Mi esposo luchó contra el alcoholismo durante los primeros años de nuestro matrimonio. Él no era Científico Cristiano y tampoco había pedido tratamiento en la Ciencia Cristiana, así que yo oraba por mí misma todos los días para ver al hombre de la creación de Dios, más allá de la imagen material, y para ver al hombre bueno y puro con el que me había casado. En numerosas ocasiones, también pedí a un practicista de la Ciencia Cristiana que orara por mí, pero el problema continuaba.

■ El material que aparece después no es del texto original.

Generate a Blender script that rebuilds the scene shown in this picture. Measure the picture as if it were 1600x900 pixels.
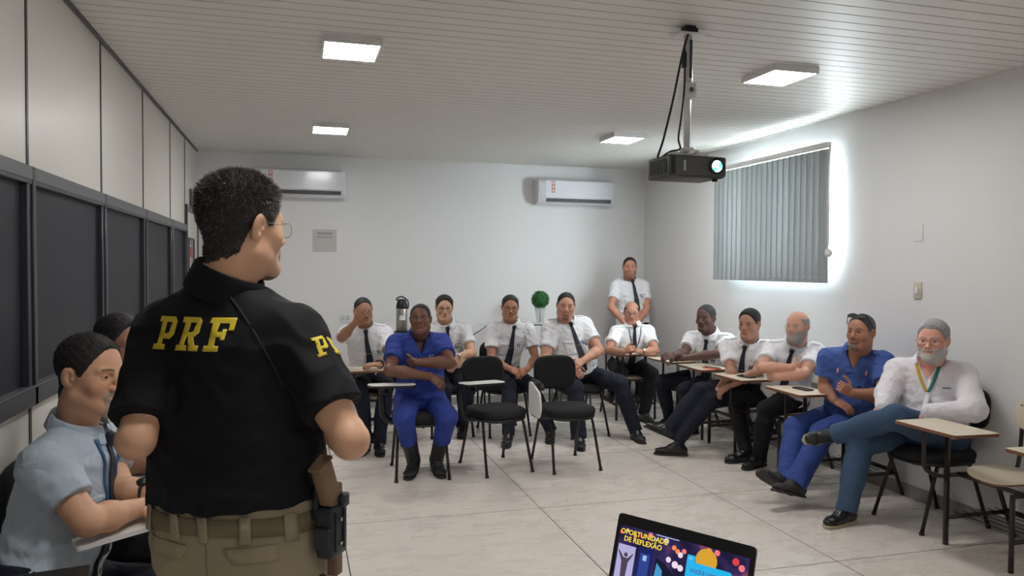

Después de una noche fuera, mi esposo no recordaba nada de la noche anterior, excepto lo que Mary Baker Eddy describe en Ciencia y Salud con la Llave de las Escrituras como “un sufrimiento inconcebiblemente terrible para el respeto de sí mismo del hombre” (pág. 407). Pensé en dejarlo e incluso consulté con un abogado, pero simplemente no pude hacerlo.
Entonces, una noche, mi esposo llegó a casa tan ebrio que cayó a mis pies. Mientras lo ayudaba a levantarse, de repente sentí por él una abrumadora sensación de compasión y afecto propios del Cristo. Fue diferente a sentir lástima por él; esta compasión no era el resultado de verlo como un mortal pobre y en dificultades. En cambio, esto fue inspirado por lo que yo sabía que era cierto acerca de su verdadera identidad como hijo de Dios. Este amor puro no era mi amor personal y humano, sino el amor universal y perfecto de Dios, que es el Amor mismo. Puesto que todos somos hijos de nuestro Padre y compartimos este amor, no podemos evitar responder y expresarlo, que es exactamente lo que sucedió.